>> Start RECORDS
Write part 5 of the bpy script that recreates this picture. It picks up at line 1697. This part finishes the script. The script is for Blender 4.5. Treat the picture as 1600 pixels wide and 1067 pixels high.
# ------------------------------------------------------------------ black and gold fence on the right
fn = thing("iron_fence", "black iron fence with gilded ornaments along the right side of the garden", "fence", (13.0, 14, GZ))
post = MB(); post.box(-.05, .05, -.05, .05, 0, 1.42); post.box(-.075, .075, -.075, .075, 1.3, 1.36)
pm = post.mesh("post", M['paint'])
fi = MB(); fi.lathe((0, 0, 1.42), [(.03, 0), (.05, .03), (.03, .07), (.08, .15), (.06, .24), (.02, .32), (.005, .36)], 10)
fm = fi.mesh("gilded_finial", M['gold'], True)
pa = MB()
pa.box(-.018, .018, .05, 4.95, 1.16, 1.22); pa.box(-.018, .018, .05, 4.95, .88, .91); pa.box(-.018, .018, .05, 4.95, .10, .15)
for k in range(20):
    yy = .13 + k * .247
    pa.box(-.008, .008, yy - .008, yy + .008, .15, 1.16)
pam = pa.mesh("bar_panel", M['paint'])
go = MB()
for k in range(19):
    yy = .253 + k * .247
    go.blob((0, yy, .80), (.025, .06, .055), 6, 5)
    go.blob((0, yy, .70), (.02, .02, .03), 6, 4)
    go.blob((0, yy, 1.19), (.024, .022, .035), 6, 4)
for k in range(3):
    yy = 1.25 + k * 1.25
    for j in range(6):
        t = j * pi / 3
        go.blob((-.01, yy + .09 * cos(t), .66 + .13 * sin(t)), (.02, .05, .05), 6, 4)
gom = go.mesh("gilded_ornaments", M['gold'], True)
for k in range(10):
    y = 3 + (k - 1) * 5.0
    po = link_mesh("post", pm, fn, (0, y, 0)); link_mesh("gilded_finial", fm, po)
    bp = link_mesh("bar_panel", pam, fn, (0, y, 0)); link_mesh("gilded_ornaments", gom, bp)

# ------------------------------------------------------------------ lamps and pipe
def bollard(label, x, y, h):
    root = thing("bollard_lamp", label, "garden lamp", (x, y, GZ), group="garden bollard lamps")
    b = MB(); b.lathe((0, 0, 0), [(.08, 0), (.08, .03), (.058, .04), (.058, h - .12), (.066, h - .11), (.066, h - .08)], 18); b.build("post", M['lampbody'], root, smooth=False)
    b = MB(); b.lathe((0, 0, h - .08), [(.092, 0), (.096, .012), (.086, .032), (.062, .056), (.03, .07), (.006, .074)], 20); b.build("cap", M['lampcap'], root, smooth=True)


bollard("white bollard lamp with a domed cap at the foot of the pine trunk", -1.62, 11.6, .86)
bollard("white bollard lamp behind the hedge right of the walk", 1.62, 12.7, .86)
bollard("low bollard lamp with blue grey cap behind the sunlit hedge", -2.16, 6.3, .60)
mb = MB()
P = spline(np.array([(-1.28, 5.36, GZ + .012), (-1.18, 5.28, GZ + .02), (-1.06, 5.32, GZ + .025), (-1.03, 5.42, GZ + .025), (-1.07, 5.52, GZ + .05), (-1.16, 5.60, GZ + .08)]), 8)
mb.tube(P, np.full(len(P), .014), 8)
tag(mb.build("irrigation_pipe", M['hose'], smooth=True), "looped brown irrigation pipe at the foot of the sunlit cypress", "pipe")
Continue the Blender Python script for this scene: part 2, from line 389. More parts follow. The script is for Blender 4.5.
>> End RECORDS
## WORK TO DO
Copy out all of the records above with nothing altered.

## WRITTEN SOLUTION
Write part 5 of the bpy script that recreates this picture. It picks up at line 1697. This part finishes the script. The script is for Blender 4.5. Treat the picture as 1600 pixels wide and 1067 pixels high.
# ------------------------------------------------------------------ black and gold fence on the right
fn = thing("iron_fence", "black iron fence with gilded ornaments along the right side of the garden", "fence", (13.0, 14, GZ))
post = MB(); post.box(-.05, .05, -.05, .05, 0, 1.42); post.box(-.075, .075, -.075, .075, 1.3, 1.36)
pm = post.mesh("post", M['paint'])
fi = MB(); fi.lathe((0, 0, 1.42), [(.03, 0), (.05, .03), (.03, .07), (.08, .15), (.06, .24), (.02, .32), (.005, .36)], 10)
fm = fi.mesh("gilded_finial", M['gold'], True)
pa = MB()
pa.box(-.018, .018, .05, 4.95, 1.16, 1.22); pa.box(-.018, .018, .05, 4.95, .88, .91); pa.box(-.018, .018, .05, 4.95, .10, .15)
for k in range(20):
    yy = .13 + k * .247
    pa.box(-.008, .008, yy - .008, yy + .008, .15, 1.16)
pam = pa.mesh("bar_panel", M['paint'])
go = MB()
for k in range(19):
    yy = .253 + k * .247
    go.blob((0, yy, .80), (.025, .06, .055), 6, 5)
    go.blob((0, yy, .70), (.02, .02, .03), 6, 4)
    go.blob((0, yy, 1.19), (.024, .022, .035), 6, 4)
for k in range(3):
    yy = 1.25 + k * 1.25
    for j in range(6):
        t = j * pi / 3
        go.blob((-.01, yy + .09 * cos(t), .66 + .13 * sin(t)), (.02, .05, .05), 6, 4)
gom = go.mesh("gilded_ornaments", M['gold'], True)
for k in range(10):
    y = 3 + (k - 1) * 5.0
    po = link_mesh("post", pm, fn, (0, y, 0)); link_mesh("gilded_finial", fm, po)
    bp = link_mesh("bar_panel", pam, fn, (0, y, 0)); link_mesh("gilded_ornaments", gom, bp)

# ------------------------------------------------------------------ lamps and pipe
def bollard(label, x, y, h):
    root = thing("bollard_lamp", label, "garden lamp", (x, y, GZ), group="garden bollard lamps")
    b = MB(); b.lathe((0, 0, 0), [(.08, 0), (.08, .03), (.058, .04), (.058, h - .12), (.066, h - .11), (.066, h - .08)], 18); b.build("post", M['lampbody'], root, smooth=False)
    b = MB(); b.lathe((0, 0, h - .08), [(.092, 0), (.096, .012), (.086, .032), (.062, .056), (.03, .07), (.006, .074)], 20); b.build("cap", M['lampcap'], root, smooth=True)


bollard("white bollard lamp with a domed cap at the foot of the pine trunk", -1.62, 11.6, .86)
bollard("white bollard lamp behind the hedge right of the walk", 1.62, 12.7, .86)
bollard("low bollard lamp with blue grey cap behind the sunlit hedge", -2.16, 6.3, .60)
mb = MB()
P = spline(np.array([(-1.28, 5.36, GZ + .012), (-1.18, 5.28, GZ + .02), (-1.06, 5.32, GZ + .025), (-1.03, 5.42, GZ + .025), (-1.07, 5.52, GZ + .05), (-1.16, 5.60, GZ + .08)]), 8)
mb.tube(P, np.full(len(P), .014), 8)
tag(mb.build("irrigation_pipe", M['hose'], smooth=True), "looped brown irrigation pipe at the foot of the sunlit cypress", "pipe")
Continue the Blender Python script for this scene: part 2, from line 389. More parts follow. The script is for Blender 4.5.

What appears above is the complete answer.